Set exercise - Quote only the lines from the top of the listing below down to and including the line with "flower(U*du + F_*(df-.005)".

#### Source material

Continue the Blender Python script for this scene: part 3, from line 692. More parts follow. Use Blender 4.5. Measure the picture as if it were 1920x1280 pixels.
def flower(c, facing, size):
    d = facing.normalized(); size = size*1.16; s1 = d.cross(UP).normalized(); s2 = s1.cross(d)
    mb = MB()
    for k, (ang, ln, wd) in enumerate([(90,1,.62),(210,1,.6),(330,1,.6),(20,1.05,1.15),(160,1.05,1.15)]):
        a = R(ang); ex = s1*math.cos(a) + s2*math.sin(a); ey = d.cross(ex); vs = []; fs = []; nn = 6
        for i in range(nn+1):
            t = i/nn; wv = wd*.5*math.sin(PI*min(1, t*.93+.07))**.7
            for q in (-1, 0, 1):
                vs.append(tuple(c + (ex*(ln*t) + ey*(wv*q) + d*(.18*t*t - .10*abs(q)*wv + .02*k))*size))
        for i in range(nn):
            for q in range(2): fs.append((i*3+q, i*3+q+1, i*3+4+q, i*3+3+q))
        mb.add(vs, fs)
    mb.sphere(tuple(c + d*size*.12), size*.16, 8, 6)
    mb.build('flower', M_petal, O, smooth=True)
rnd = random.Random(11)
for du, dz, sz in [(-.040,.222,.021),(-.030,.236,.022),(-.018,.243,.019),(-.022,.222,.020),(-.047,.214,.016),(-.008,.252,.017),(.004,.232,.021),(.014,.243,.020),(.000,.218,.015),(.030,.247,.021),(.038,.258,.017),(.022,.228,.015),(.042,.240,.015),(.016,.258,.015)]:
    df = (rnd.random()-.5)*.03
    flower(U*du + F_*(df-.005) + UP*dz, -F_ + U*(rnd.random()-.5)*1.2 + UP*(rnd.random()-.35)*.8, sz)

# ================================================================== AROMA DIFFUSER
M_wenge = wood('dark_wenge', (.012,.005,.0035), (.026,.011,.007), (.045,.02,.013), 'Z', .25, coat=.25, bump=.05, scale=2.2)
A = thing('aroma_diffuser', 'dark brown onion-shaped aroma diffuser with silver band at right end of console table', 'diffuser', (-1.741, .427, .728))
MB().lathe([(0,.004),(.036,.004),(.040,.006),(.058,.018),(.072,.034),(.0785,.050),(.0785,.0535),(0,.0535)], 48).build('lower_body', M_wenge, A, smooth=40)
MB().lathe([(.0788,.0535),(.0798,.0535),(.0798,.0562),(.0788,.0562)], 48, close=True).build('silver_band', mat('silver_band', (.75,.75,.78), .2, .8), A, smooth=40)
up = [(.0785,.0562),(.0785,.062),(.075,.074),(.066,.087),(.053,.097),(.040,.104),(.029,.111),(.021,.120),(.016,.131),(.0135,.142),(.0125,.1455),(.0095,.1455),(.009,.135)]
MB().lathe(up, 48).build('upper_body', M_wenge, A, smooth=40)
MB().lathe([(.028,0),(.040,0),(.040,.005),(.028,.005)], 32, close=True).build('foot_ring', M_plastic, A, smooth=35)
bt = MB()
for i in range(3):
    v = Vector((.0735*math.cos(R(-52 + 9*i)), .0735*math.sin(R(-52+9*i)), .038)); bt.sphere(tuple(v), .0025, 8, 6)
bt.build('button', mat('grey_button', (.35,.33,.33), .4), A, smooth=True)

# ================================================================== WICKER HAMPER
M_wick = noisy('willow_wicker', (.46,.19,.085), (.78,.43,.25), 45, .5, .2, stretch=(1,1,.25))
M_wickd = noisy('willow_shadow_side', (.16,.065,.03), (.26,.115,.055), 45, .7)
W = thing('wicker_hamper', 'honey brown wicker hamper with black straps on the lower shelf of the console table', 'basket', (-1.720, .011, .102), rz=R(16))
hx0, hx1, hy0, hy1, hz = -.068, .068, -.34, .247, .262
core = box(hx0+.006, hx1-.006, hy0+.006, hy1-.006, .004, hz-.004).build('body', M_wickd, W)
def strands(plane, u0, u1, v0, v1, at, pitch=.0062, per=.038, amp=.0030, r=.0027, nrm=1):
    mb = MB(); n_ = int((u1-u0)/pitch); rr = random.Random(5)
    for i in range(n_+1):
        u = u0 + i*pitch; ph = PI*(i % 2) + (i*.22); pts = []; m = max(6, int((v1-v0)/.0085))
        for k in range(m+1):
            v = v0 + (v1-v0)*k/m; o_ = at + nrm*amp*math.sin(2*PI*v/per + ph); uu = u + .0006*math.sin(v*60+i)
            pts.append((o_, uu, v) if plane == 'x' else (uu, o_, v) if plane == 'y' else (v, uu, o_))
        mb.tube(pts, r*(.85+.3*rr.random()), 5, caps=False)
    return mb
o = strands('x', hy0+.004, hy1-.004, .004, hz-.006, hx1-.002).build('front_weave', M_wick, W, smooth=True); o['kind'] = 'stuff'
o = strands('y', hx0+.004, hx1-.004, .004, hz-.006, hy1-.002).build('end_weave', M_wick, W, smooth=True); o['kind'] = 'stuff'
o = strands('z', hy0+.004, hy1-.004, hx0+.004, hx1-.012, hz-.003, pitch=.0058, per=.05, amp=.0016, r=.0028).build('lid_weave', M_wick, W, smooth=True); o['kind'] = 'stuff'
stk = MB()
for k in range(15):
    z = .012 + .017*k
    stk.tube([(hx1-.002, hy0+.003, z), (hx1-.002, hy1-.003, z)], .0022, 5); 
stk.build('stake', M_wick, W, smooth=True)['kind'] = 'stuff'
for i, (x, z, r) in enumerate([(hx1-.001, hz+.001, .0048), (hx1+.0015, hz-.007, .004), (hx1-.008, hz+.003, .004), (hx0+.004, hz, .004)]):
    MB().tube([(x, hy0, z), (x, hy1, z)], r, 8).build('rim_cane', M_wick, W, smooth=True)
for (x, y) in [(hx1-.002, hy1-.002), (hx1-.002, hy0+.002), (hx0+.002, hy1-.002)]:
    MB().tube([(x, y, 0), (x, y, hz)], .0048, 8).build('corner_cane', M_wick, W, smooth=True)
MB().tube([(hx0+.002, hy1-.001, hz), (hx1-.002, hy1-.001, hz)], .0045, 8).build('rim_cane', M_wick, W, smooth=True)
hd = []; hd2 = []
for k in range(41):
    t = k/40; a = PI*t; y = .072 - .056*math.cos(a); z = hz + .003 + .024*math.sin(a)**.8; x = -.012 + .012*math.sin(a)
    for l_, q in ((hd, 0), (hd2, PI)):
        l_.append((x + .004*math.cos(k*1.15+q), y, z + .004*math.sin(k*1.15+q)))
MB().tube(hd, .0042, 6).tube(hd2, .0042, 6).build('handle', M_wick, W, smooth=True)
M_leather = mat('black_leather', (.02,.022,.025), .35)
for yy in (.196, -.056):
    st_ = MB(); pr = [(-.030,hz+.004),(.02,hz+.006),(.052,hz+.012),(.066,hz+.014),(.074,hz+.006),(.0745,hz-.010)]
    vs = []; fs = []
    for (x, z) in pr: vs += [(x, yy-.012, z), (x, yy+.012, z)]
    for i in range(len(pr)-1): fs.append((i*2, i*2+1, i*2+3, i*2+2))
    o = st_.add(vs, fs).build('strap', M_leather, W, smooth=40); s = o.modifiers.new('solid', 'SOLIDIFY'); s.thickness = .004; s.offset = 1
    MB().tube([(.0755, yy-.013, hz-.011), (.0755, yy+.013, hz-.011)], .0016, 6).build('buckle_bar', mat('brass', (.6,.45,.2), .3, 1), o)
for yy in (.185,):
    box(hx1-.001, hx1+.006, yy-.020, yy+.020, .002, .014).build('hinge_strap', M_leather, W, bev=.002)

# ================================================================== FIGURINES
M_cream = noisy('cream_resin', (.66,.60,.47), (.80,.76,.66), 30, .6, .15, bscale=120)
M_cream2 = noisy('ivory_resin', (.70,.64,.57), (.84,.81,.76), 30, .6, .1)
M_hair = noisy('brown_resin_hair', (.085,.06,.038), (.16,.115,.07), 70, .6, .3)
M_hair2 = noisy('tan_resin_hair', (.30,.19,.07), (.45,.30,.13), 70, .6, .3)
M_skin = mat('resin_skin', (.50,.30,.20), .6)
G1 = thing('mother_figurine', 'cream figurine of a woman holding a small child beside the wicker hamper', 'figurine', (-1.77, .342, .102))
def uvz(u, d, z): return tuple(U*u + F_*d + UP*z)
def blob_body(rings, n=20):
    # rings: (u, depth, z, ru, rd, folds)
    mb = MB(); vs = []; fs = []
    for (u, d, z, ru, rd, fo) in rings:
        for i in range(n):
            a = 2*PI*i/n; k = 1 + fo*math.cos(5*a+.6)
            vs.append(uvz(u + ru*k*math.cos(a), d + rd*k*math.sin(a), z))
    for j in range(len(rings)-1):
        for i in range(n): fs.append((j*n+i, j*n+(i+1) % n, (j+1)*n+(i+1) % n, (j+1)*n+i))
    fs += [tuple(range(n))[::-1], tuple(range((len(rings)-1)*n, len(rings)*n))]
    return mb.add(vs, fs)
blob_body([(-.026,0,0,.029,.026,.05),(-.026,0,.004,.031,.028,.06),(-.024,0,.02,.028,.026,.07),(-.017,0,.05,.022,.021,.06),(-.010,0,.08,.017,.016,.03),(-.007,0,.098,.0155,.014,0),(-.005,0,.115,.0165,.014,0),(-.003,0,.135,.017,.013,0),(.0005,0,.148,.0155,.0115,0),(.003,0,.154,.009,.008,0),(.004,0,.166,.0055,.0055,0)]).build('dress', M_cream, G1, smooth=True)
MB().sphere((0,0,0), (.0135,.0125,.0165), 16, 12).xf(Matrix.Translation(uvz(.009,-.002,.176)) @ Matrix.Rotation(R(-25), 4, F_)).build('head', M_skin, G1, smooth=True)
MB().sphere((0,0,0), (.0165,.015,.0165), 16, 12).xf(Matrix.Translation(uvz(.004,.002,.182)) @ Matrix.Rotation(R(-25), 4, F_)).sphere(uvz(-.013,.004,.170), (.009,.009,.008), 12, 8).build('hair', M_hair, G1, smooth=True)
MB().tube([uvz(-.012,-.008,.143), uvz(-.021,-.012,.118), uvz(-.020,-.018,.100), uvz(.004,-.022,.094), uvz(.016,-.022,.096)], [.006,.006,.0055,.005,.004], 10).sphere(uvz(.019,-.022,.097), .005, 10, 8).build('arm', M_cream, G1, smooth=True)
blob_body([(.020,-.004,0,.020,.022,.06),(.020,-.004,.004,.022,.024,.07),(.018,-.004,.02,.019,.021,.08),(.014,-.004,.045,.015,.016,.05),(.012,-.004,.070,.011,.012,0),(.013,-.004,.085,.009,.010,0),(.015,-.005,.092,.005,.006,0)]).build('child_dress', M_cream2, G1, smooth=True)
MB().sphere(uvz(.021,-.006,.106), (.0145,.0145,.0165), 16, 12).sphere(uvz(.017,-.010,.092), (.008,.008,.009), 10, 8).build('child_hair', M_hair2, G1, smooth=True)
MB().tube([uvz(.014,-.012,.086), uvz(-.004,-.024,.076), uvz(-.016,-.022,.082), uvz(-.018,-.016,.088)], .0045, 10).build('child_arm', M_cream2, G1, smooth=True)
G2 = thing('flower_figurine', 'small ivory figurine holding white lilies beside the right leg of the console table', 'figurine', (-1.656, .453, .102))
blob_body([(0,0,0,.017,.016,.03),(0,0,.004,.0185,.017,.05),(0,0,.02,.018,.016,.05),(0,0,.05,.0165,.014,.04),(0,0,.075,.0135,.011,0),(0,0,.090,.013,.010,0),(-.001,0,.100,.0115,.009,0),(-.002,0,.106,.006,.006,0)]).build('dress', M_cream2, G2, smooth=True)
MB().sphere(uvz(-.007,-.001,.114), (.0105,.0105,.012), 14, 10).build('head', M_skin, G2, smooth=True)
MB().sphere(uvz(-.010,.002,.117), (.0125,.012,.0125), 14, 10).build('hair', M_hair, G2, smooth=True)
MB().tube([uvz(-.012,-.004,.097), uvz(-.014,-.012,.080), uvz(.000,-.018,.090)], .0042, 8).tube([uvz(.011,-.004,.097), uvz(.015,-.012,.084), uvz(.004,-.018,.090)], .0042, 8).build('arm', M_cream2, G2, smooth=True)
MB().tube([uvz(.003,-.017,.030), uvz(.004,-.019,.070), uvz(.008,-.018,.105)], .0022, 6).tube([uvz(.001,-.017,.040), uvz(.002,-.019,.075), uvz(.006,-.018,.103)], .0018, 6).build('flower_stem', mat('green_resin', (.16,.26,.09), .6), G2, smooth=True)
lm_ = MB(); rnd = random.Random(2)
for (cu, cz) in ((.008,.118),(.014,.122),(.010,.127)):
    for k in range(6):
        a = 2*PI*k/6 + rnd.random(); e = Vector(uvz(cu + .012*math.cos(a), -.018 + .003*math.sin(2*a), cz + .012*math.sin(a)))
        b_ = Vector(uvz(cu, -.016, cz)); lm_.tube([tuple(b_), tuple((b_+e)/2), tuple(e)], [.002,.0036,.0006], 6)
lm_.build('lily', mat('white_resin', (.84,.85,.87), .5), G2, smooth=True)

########

Reply to the task -
Continue the Blender Python script for this scene: part 3, from line 692. More parts follow. Use Blender 4.5. Measure the picture as if it were 1920x1280 pixels.
def flower(c, facing, size):
    d = facing.normalized(); size = size*1.16; s1 = d.cross(UP).normalized(); s2 = s1.cross(d)
    mb = MB()
    for k, (ang, ln, wd) in enumerate([(90,1,.62),(210,1,.6),(330,1,.6),(20,1.05,1.15),(160,1.05,1.15)]):
        a = R(ang); ex = s1*math.cos(a) + s2*math.sin(a); ey = d.cross(ex); vs = []; fs = []; nn = 6
        for i in range(nn+1):
            t = i/nn; wv = wd*.5*math.sin(PI*min(1, t*.93+.07))**.7
            for q in (-1, 0, 1):
                vs.append(tuple(c + (ex*(ln*t) + ey*(wv*q) + d*(.18*t*t - .10*abs(q)*wv + .02*k))*size))
        for i in range(nn):
            for q in range(2): fs.append((i*3+q, i*3+q+1, i*3+4+q, i*3+3+q))
        mb.add(vs, fs)
    mb.sphere(tuple(c + d*size*.12), size*.16, 8, 6)
    mb.build('flower', M_petal, O, smooth=True)
rnd = random.Random(11)
for du, dz, sz in [(-.040,.222,.021),(-.030,.236,.022),(-.018,.243,.019),(-.022,.222,.020),(-.047,.214,.016),(-.008,.252,.017),(.004,.232,.021),(.014,.243,.020),(.000,.218,.015),(.030,.247,.021),(.038,.258,.017),(.022,.228,.015),(.042,.240,.015),(.016,.258,.015)]:
    df = (rnd.random()-.5)*.03
    flower(U*du + F_*(df-.005) + UP*dz, -F_ + U*(rnd.random()-.5)*1.2 + UP*(rnd.random()-.35)*.8, sz)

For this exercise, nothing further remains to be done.